README

September 26, 2010 ยท View on GitHub

Copyright (C) 2010 Brandon Lewis

Introduction

Goof is an experimental functional language with a novel implementation. It is a library of functions and macros which combine to create the illusion that you are writing in a high-level language. Despite this, goof programs are C programs. They are compiled and executed like any other.

Don't be fooled into thinking it's efficient: Goof is essentially a dynamic language, with the runtime implemented directly in C.

Goof programs are expressed as nested calls to functions and macros.
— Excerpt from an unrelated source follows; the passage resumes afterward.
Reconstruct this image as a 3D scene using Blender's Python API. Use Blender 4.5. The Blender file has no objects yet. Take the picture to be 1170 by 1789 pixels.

Each function returns a pointer to an object which implements a language contruct.

Known Downsides (or, "Why in God's name are you doing this?")
  • I just wrote it over the weekend for fun

  • No memory management at present

  • Dynamic implementation is probably inefficient

  • I am largely ignorant of how concurrency might affect this system

  • Possibly difficult to debug, and syntax erros are difficult to resolve due to the heavy abuse of preprocessor macros.

    Potential Upsides

Though I acknowledge that this is really a pretty terrible thing to do to an unsuspecting C programmer, I feel that there might be certain useful features of this approach that are worth exploring. In addition to the well-known advantages of functional programming, goof might offer the following:

  • educational value

  • small implementation

  • easy to add new constructs to the language

  • easy to inter-operate between C and goof

  • requires nothing other than a C compiler (after removing the glib code)

  • you potentially mix and match different semantics within the same executable (e.g. applicative versus normal order, eager versus strict, allow non-deterministic evaluation etc).